Le salarié peut en outre invoquer la règle de l’exception d’inexécution qui figure à l’article 1220 du code civil, et précise qu’une partie peut suspendre l’exécution de son obligation dès lors qu’il est manifeste que son cocontractant ne s’exécutera pas à l’échéance et que les conséquences de cette inexécution sont suffisamment graves pour elle ; le texte ajoute que cette suspension doit être notifiée dans les meilleurs délais, ce qui implique que le salarié écrive (par lettre recommandée AR) à son (ancien) employeur pour l’informer de sa position.
Non-respect par le salarié de son obligation de non-concurrence
La situation du salarié qui méconnait volontairement l’obligation de non-concurrence qui lui est faite est incontestablement plus délicate, et peut dans le pire des cas tourner au scénario catastrophe.
En pratique, soit le salarié agit délibérément en violation de l’obligation à laquelle il est lié, soit il considère que la clause de non-concurrence est illicite ou n’est pas applicable, et décide donc d’en ignorer les prévisions.
On ne saurait cependant que trop conseiller au salarié qui prend son risque en conscience d’informer son nouvel employeur de l’entorse qu’il commet et de s’assurer qu’il ne le laissera pas choir si son précédent employeur décide d’agir en justice contre lui, voire qu’il le couvrira des éventuelles condamnations qui pourraient être prononcées à son encontre.
Car la réaction de l’ancien employeur après qu’il ait découvert que le salarié travaille pour une entreprise concurrente peut être virulente, le monde des affaires est cruel, et dirigée à la fois contre son ancien salarié et contre ce nouvel employeur, qui est un concurrent.
Après les lettres de mise en demeure d’usage, il est prévisible que l’employeur abusé agira en effet devant deux juridictions afin d’obtenir réparation du préjudice qu’il prétend subir.
D’une part, il fera citer le salarié devant le Conseil de Prud’hommes afin de voir juger qu’il a enfreint l’obligation de non-concurrence à laquelle il était assujetti et poursuivre sa condamnation au paiement d’une indemnité en fonction du préjudice subi par l’entreprise.
D’autre part, il engagera peut-être également deux autres actions distinctes contre l’entreprise concurrente devant le Tribunal de commerce.
L’une pour qu’il soit ordonné au nouvel employeur de cesser toute relation de travail avec son ancien salarié.
L’autre, contentieux d’un litige commercial « classique » en concurrence déloyale.
Sans rentrer dans le détail de ces actions, qui relèvent des juridictions consulaires, on signalera tout de même que le juge commercial, saisi en référé pour se prononcer sur la cessation de la relation de travail du salarié avec son nouvel employeur (entreprise concurrente), n’a pas à surseoir à statuer sur la validité de la clause de non-concurrence, qui serait pendante devant le Conseil de Prud’hommes (Cass.

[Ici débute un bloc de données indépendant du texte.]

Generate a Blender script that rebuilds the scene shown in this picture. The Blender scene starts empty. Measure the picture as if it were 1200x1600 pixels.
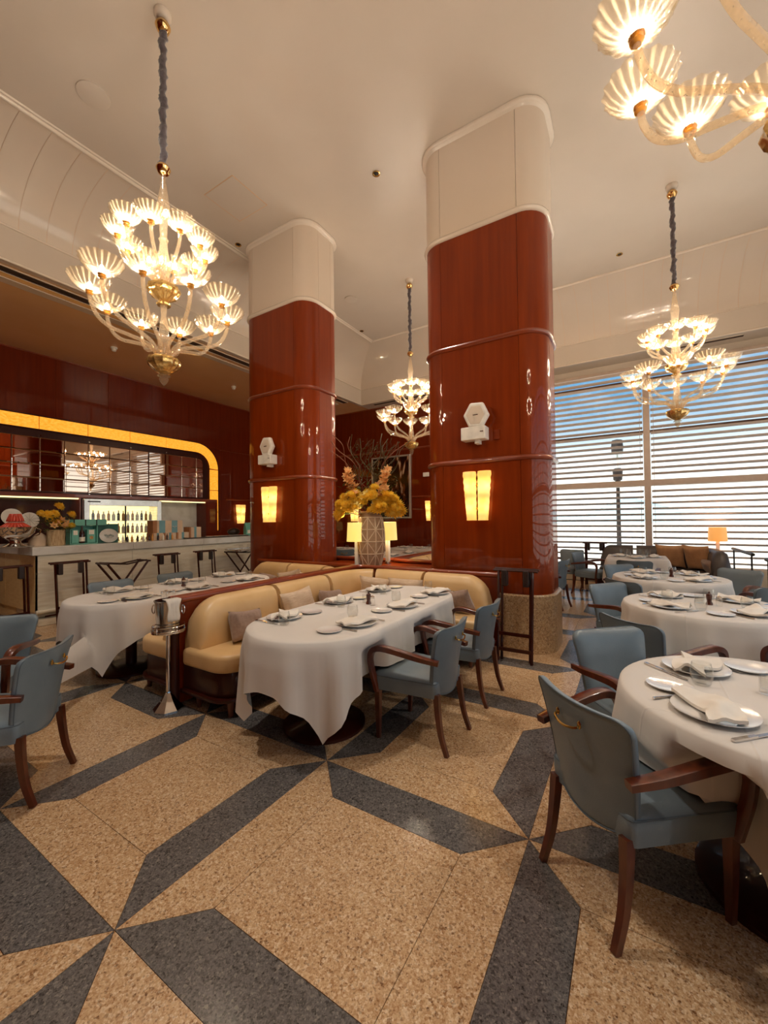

Com. 9 juin 2021 n° 19-14485).
En d’autres termes, le salarié contrevenant risque, si la clause de non-concurrence était valable et que ce constat procède de l’évidence (compétence du Juge des référés), à la fois de perdre son nouvel emploi et de devoir payer des dommages intérêts à son ancien employeur.
Pas sûr que l’enjeu en vaille la chandelle !
Et que se passe-t-il si le salarié n’a pas respecté son obligation de non-concurrence seulement pour une courte durée ?
Le salarié travaille bien pour une entreprise concurrente, mais seulement pour une durée de quelques mois, qui ne couvre pas la durée intégrale de la clause de non-concurrence.
L’intéressé peut en effet se raviser après coup, l’employeur mettre un terme à sa période d’essai…etc.. la vie des entreprise est pleine de péripéties.
Ainsi, un salarié avait travaillé 6 mois pour une entreprise concurrente immédiatement après avoir quitté l’entreprise pour laquelle la clause litigieuse s’appliquait et demandait à cet employeur de lui payer le reliquat.
La durée contractuelle de la clause de non-concurrence était de 18 mois et le salarié en avait bien observé les termes pendant les 12 derniers mois.
Il réclamait donc le paiement de ce reliquat à son ancien employeur.
Las, la justice ne se montre pas très compréhensive à l’égard du salarié…
Elle considère en effet que « la violation par le salarié de la clause de non-concurrence à laquelle il était soumis ne lui permettait plus de prétendre au bénéfice de l’indemnité convenue, contrepartie d’une obligation à laquelle il s’était soustrait, quand bien même la violation aurait cessé » (Cass. soc. 31 mars 1993 n° 88-43820).
En d’autres termes, lorsque le salarié a fauté, même pour courte durée, il ne peut prétendre à rien!
Cette solution a été récemment réaffirmée avec la même vigueur (Cass. soc. 24 janv. 2024 n° 22-20926).